Il curioso nome deriva da un'antica etimologia che riconduce al significato di «bronzeo»” e questa aggettivazione sembra possa essere spiegata da alcuni testi di Marco Terenzio Varrone come porta bronzea. Oppure, secondo alcune citazioni di un episodio letterario dello storico romano del primo secolo Valerio Massimo, come maschera di bronzo scolpita o affissa sulla porta stessa.

C'è anche un episodio leggendario che riguarda la Porta Raudusculana e che si rifa alla gens Genucia, una delle più importanti e illustri famiglie plebee dell'Aventino (un ramo dei quali aveva anche il «cognomen»: Aventiniensis i cui membri ricoprirono a Roma importanti cariche pubbliche almeno fino all'epoca delle guerre puniche, dopodiché scomparvero dagli annali.

Per comprendere la leggenda occorre rammentare quanto i romani fossero un popolo fiero, che non sopportava di essere sottomesso o governato con tirannide.

La monarchia di Roma di origine etrusca aveva talmente disgustato i romani che mai più vollero un re, desiderando eleggere i propri rappresentanti senza dettami dall'alto.

In seguito furono governati dagli imperatori che però erano eletti dal senato e riconfermati ogni anno, quindi un minimo di democrazia restava.

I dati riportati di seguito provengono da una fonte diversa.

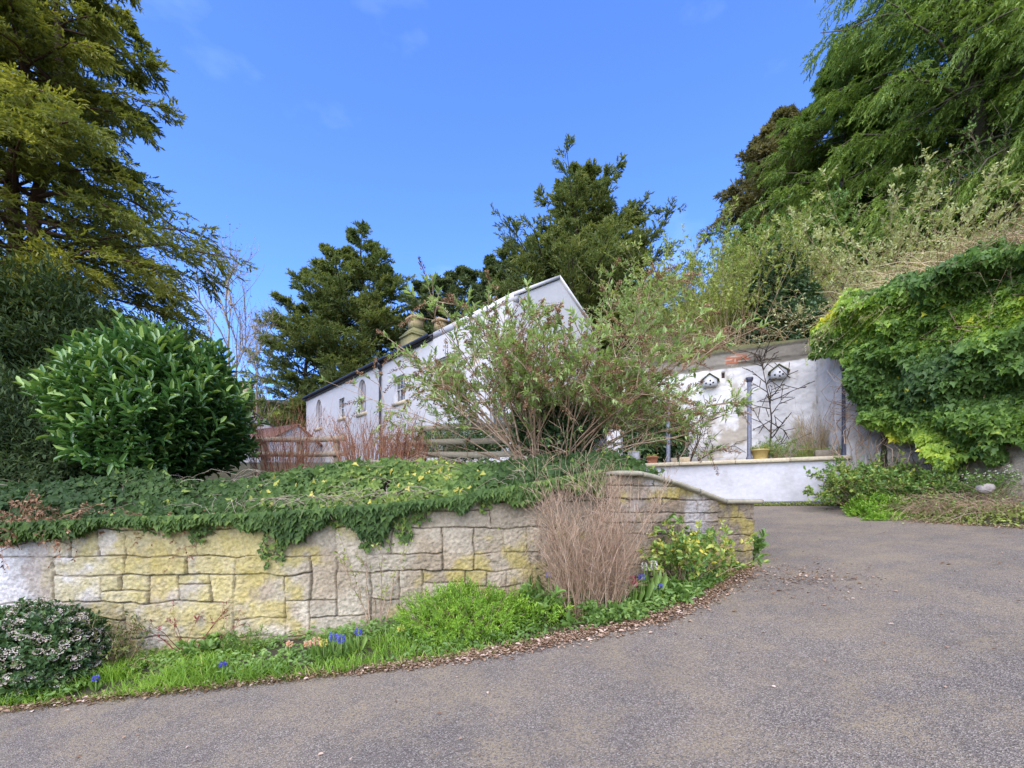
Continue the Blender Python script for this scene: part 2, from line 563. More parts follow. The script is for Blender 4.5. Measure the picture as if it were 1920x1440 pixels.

Pertanto chiunque volesse farsi acclamare re veniva odiato e punito con la morte. Da qui il racconto che segue:

«Si narra che a un certo Genucio Cipo, pretore, appena varcata la porta per entrare nella città, capitò un prodigio, gli spuntarono un paio di corna sulla fronte. Un augure che era con lui gli predisse che, non appena fosse rientrato in città, ne sarebbe divenuto re, allora Genucio, convinto sostenitore della repubblica, non rientrò in città e si esiliò per la vita.

Per questa fedeltà nei confronti del popolo e dello Stato gli venne dedicata un'effigie bronzea su una porta delle mura dell'Urbe, che da allora si chiamò Raudusculana (bronzea)».
Oggi diamo alle corna ben altro significato, ma un tempo le corna le portavano gli Dei o i re.